今回ご紹介する「MH5」は、レンズの周りにダイヤルがあり、そのダイヤルを回すことで照射範囲をワイドにしたり、スポットにしたりすることができます。先にも書きましたが明暗の境目がハッキリしているため、スポットにすると光が当たっている部分はクリアに照射されますが、手前は真っ暗になります。
操作はシンプルで、ペツルに近しい操作感になります。
・OFF→1回押し→弱→1回押し→強→1回押し→OFF
・OFF→長押し→赤色光→1回押し→OFF
リチウムイオン専用充電池が付属しており、専用のマグネット式USB充電ケーブルをヘッドランプ本体に装着することで充電できます。また、単3アルカリ電池1本でも利用可能であるため持参しておくと安心感があります。

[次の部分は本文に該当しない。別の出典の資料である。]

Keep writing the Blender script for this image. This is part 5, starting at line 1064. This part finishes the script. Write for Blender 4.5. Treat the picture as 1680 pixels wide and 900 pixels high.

項目(単位) | 白色(弱) | 白色(中) | 白色(強) |
---|---|---|---|
明るさ(ルーメン) | 20 | なし | 400 |
照射時間(時間) | 35 | なし | 4 |
照射距離(メートル) | 40 | なし | 180 |
項目 | 仕様 |
---|---|
重さ | 94グラム |
照射範囲 | スポット~ワイドを手動で設定 |
赤色光 | あり |
その他 | リチウムイオン専用充電池付属、充電用USBケーブル付属 |
まとめ
登山用スポットライトは、メーカーはそれ程多くないのですが、色んな種類が販売されています。悩んでしまう場合は、今回ご紹介したペツルのアクティック コアを選んでおけば間違いありません。操作はシンプルイズベストです。
レッドレンザーのMH5は、光学レンズが使われており、そのレンズをカメラのズームレンズの様に回すところがメカっぽい感じがあり所有欲をくすぐります。もちろん操作性もシンプルであり、照射性能も優れていることもポイントになります。
ブラックダイヤモンドは今回紹介したリボルトの様に、最新モデルから2ボタン式になり操作性が大幅に改良されている点は評価に値すると思います。